Most risk models in finance still trace their roots to Harry Markowitz’s 1952 portfolio theory. His formula for portfolio variance has become institutional orthodoxy, from asset managers’ spreadsheets to central bank macro-models. But what if the model’s foundations are missing a critical component of today’s noisy markets?
Victor Olkhov’s recent paper makes a sharp yet mathematically grounded argument: Markowitz variance drastically underestimates or overestimates true portfolio risk when trade volumes fluctuate — which they almost always do.
Markowitz’s Assumption: Constant Trade Volumes
Markowitz’s formula treats the variance of a portfolio as a quadratic form of asset weights and covariances. But it assumes something rarely made explicit:
All trades happen in equal volumes. Every time. Across all assets.
In reality, trading volume fluctuates wildly — and unpredictably. Market makers respond to demand, investors time entries and exits, and liquidity shifts minute by minute. Yet in Markowitz’s world, variance emerges only from return correlations, not volume noise.
A Market-Based Alternative: Variance with Volume
Olkhov redefines portfolio risk by embedding market trades — both values and volumes — into the calculation. He treats the portfolio as a synthetic single security, observing its trade time series just like an individual stock. This reframing leads to a more general variance expression:
$\Theta(t, t_0) = \mu(\psi, \chi, \phi) \cdot R^2(t, t_0)$
Where:
- $\psi$: coefficient of variation (CV) of trade values
- $\chi$: CV of trade volumes
- $\phi$: normalized covariance between trade values and volumes
- $R(t, t_0)$: gross return since time $t_0$
The traditional Markowitz variance $\Theta_M(t, t_0)$ is simply the special case where $\chi = 0$ — that is, no volume variability.
Taylor Series Correction: A Systematic Adjustment
To quantify the deviation from Markowitz, Olkhov derives a Taylor series expansion of the market-based variance in terms of $\chi$:
$\Theta(t, t_0) = [\psi_0^2 - 2a \psi_0 \chi + (1 - \psi_0^2) \chi^2] \cdot R^2(t, t_0)$
Where:
- $\psi_0 = \psi$ when $\chi = 0$
- $a$: normalized correlation factor between values and volumes
Depending on the sign and size of $a$, volume fluctuations can either dampen or amplify portfolio risk.
Three Cases that Break the Model
The paper analyzes three extreme cases:
1. High Return Volatility ($\psi_0 \approx 1$)
Markowitz variance nearly equals the squared return. But if $a > 0$, increasing $\chi$ lowers total risk. Markowitz overestimates risk.
2. Low Return Volatility ($\psi_0 \ll 1$)
Markowitz variance is tiny.
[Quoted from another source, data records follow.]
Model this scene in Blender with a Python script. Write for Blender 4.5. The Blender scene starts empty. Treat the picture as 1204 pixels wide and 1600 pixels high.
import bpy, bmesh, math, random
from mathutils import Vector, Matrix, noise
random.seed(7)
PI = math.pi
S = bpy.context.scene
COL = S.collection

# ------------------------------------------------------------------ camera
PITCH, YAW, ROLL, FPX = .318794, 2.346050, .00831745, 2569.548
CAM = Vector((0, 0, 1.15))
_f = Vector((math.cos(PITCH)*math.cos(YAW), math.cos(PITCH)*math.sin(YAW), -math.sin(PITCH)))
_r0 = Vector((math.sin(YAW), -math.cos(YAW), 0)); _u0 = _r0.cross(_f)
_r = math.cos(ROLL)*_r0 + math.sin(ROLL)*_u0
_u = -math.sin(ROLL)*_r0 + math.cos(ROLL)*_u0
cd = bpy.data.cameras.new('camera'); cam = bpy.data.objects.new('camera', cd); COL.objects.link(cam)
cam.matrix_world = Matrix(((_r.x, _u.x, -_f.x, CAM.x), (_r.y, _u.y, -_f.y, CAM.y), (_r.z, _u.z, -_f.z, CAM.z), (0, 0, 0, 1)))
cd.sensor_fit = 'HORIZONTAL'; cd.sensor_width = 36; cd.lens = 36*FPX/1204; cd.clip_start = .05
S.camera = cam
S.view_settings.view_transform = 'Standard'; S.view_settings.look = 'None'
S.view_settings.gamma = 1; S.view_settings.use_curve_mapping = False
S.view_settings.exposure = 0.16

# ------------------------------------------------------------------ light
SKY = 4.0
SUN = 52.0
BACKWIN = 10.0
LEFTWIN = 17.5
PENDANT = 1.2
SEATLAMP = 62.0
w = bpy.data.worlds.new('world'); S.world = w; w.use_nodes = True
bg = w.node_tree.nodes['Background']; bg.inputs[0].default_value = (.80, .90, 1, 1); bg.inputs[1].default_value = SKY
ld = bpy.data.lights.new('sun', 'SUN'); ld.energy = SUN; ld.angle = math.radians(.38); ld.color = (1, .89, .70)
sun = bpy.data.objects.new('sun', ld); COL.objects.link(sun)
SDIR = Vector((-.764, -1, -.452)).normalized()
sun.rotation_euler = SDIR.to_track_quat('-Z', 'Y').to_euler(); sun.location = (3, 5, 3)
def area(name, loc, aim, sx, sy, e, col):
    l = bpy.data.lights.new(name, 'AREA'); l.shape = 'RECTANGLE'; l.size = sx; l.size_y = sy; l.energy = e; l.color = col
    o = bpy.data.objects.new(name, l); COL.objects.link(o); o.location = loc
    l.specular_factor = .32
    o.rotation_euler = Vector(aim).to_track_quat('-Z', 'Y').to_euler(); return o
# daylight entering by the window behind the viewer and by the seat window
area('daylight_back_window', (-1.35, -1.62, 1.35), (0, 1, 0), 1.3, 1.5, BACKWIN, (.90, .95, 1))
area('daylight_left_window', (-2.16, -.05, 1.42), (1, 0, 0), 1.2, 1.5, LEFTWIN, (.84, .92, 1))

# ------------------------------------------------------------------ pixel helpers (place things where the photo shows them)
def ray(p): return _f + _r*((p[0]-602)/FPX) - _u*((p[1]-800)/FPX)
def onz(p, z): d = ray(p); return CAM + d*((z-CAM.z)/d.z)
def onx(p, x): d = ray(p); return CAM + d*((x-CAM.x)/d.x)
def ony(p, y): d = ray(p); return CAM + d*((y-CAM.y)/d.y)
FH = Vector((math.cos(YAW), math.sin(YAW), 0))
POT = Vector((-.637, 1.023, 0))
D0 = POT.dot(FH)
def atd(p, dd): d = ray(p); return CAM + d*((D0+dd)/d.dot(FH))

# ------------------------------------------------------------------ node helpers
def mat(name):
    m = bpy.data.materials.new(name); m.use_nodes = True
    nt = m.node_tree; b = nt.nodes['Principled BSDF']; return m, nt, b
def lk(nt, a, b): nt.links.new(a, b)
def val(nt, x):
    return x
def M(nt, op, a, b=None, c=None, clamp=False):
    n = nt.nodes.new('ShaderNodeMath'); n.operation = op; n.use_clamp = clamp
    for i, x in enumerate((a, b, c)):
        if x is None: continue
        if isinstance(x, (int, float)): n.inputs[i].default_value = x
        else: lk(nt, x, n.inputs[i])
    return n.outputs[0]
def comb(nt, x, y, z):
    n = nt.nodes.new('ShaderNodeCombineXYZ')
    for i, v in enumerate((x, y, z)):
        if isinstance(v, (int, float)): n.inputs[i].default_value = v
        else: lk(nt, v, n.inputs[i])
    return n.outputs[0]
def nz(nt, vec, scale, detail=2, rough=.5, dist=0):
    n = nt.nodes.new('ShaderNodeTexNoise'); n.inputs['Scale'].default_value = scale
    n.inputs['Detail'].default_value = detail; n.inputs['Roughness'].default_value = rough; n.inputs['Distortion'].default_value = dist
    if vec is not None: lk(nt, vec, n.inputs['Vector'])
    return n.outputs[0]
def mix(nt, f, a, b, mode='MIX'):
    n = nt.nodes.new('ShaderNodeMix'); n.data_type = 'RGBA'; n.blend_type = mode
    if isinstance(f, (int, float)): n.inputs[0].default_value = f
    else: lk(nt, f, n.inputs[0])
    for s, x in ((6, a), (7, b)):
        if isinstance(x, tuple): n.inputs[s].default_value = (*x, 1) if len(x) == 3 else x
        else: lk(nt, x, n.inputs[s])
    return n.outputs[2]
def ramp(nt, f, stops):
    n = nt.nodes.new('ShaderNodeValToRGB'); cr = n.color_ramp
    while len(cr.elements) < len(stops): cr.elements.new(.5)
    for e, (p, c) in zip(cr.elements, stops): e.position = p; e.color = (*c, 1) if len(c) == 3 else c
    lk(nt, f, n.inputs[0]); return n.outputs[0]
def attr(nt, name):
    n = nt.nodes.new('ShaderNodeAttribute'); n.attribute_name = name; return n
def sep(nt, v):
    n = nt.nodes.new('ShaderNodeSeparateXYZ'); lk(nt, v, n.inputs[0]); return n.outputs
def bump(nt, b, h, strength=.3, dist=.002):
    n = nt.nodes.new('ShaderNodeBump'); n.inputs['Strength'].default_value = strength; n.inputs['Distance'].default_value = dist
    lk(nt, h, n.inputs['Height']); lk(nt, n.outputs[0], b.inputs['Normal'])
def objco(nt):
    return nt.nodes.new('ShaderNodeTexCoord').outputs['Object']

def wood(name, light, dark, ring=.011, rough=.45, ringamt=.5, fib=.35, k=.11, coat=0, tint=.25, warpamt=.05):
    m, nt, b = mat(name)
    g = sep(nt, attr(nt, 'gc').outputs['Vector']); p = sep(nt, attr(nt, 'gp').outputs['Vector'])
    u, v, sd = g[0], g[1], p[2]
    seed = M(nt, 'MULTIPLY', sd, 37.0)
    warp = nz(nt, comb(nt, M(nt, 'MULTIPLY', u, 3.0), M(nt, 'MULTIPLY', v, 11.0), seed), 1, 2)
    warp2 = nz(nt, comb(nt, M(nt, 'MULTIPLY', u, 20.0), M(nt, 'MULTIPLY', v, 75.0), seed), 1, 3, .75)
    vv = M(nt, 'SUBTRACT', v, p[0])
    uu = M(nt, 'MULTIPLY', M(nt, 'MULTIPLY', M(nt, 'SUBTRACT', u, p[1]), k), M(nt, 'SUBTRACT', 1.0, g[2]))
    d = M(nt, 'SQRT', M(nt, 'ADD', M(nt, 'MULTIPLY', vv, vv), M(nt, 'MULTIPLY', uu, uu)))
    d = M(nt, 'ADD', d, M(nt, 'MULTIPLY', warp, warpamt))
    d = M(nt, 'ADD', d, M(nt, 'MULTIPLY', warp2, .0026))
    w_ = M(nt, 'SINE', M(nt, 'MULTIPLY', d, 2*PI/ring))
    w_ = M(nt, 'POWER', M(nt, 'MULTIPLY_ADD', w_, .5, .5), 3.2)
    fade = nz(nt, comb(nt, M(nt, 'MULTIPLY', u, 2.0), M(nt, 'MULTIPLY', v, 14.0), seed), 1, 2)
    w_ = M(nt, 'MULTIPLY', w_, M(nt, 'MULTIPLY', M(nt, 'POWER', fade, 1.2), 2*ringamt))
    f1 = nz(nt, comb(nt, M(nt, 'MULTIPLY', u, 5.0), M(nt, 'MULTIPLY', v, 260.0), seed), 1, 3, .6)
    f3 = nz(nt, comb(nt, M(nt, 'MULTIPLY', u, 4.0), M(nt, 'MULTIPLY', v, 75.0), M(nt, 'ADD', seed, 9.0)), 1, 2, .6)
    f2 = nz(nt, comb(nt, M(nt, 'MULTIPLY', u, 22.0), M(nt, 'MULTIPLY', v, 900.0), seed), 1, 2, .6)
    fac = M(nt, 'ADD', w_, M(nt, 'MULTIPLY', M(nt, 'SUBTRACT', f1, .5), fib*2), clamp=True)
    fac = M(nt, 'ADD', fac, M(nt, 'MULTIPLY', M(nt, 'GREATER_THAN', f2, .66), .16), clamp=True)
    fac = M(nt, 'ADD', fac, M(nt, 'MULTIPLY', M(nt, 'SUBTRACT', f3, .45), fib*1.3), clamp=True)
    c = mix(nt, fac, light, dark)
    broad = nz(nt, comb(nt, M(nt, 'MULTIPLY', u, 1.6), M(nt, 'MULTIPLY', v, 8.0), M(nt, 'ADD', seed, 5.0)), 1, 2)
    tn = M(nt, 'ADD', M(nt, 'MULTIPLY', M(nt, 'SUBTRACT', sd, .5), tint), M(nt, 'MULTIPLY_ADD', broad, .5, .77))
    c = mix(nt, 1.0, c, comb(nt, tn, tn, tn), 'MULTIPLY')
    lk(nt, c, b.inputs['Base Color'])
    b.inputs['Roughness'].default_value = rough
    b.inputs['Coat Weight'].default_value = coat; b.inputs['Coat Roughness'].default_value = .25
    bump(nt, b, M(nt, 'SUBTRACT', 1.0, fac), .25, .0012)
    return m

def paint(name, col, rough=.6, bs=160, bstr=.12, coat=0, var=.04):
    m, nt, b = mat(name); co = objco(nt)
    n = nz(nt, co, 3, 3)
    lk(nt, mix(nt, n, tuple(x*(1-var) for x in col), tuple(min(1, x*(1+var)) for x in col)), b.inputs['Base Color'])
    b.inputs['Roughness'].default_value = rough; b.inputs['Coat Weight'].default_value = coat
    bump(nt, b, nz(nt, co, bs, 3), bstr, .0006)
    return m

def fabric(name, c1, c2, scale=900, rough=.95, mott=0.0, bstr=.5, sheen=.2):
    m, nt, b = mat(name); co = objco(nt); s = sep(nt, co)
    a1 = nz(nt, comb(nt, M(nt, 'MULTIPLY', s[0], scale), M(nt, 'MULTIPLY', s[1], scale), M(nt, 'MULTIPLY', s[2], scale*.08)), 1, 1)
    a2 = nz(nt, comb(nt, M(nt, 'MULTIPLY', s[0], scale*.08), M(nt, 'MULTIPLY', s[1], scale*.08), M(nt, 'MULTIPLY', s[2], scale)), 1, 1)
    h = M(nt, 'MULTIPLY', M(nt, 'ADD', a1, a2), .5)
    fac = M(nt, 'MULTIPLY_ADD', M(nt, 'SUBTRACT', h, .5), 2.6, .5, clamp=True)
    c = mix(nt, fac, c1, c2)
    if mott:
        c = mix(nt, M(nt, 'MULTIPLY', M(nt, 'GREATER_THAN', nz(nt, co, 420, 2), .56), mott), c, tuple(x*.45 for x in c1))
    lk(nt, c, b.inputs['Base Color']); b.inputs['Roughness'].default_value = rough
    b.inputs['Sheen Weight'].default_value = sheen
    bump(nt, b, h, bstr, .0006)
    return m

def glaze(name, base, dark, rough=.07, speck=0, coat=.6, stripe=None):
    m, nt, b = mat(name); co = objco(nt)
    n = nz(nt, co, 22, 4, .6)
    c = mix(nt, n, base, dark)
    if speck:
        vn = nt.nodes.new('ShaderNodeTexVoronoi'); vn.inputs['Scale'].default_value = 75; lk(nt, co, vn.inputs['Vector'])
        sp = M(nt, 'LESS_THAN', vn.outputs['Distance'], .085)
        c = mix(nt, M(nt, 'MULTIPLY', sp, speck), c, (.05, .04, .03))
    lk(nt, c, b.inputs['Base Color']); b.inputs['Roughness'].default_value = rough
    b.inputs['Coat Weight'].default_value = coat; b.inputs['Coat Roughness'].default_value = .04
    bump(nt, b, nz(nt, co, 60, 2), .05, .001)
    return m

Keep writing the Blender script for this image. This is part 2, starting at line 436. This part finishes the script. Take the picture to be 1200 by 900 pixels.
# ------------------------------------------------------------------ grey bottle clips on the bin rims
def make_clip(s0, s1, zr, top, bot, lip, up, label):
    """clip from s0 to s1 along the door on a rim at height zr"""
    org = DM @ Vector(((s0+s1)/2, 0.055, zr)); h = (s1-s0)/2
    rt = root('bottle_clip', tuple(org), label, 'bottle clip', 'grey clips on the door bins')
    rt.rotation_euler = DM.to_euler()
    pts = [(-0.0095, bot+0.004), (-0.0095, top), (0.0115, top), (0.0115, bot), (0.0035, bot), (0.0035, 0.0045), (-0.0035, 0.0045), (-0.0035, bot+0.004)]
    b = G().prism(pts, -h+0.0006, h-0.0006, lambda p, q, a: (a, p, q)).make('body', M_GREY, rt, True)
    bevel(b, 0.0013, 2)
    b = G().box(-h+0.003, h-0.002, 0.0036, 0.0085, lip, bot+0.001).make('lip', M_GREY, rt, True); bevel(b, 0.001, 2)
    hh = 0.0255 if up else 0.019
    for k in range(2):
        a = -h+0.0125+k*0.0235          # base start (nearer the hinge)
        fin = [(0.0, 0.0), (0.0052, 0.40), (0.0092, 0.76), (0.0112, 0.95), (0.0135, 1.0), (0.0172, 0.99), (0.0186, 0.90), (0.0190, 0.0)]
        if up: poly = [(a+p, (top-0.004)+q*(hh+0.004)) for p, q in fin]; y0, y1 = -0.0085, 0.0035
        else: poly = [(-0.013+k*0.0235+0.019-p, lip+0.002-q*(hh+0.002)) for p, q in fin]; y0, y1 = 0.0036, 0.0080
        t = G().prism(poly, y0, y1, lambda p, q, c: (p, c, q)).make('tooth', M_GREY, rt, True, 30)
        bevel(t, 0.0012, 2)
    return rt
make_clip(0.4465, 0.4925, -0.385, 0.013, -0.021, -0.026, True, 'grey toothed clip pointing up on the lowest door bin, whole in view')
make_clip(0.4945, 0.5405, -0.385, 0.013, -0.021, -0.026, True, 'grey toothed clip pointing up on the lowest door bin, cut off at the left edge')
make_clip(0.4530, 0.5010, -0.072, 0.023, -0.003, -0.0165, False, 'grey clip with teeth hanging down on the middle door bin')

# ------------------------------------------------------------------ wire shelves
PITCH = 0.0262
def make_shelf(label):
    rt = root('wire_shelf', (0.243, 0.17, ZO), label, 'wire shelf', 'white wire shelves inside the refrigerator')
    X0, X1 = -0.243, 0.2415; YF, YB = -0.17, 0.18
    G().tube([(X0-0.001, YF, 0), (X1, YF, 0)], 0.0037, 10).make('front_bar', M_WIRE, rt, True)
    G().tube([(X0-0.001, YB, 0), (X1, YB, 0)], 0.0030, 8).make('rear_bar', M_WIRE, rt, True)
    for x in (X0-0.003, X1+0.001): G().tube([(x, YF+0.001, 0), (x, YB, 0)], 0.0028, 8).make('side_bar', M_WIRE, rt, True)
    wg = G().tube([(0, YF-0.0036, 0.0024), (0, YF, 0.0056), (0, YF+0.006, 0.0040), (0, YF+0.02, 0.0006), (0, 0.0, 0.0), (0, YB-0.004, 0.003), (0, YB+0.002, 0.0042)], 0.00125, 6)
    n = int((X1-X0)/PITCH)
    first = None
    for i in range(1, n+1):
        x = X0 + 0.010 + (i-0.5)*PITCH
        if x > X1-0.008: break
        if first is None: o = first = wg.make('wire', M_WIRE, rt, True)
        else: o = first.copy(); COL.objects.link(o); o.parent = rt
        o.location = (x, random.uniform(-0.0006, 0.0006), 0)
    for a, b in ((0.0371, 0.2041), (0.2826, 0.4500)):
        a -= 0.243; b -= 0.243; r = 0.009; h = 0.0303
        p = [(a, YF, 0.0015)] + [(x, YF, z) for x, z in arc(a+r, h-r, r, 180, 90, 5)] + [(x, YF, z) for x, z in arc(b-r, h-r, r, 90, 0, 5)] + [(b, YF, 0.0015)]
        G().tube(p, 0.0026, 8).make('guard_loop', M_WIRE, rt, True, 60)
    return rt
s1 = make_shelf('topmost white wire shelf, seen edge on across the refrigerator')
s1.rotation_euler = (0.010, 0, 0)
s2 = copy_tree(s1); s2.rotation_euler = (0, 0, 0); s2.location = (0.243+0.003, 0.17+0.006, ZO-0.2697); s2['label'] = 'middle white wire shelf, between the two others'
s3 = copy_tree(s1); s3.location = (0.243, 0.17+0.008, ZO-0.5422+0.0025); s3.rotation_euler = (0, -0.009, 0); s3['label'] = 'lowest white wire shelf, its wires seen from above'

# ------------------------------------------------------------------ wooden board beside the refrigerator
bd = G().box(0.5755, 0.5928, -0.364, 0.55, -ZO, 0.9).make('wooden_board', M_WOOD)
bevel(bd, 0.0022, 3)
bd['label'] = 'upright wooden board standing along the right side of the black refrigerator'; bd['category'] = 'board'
But when $\chi$ grows, variance can rise sharply. Markowitz underestimates risk.
3. Zero Value-Volume Covariance ($\phi = 0, a = 0$)
Risk rises smoothly from Markowitz to full return variance as $\chi \to 1$. This shows even a neutral market can invalidate the Markowitz estimate.
Case | Markowitz Bias | When It Matters |
---|---|---|
High $\psi_0$, positive $a$ | Overestimation | High-volatility portfolios, e.g. tech funds |
Low $\psi_0$, any $\chi$ | Underestimation | Bond funds, risk-parity strategies |
$a = 0$ | Underestimation | Market-neutral or volume-uncorrelated trades |
Why It Matters Now
This isn’t a theoretical nitpick. High-frequency trading, ETF rebalancing, and the microstructure of modern markets all depend on non-constant trade volumes. Risk models used by BlackRock or the Fed may fail to account for volume-driven variance — leading to systemic mispricing.
Portfolio managers trusting the classic variance estimate may either:
- Overhedge against noise that cancels itself out, or
- Underprepare for spikes in variance from volatile volume flows.
Final Thoughts
Markowitz’s formula remains a monumental achievement, but it’s also a zero-order approximation. Olkhov’s contribution is a reminder that markets are messy, and clean algebra hides dangerous assumptions.
Risk isn’t just about price — it’s also about how much is being traded, and when.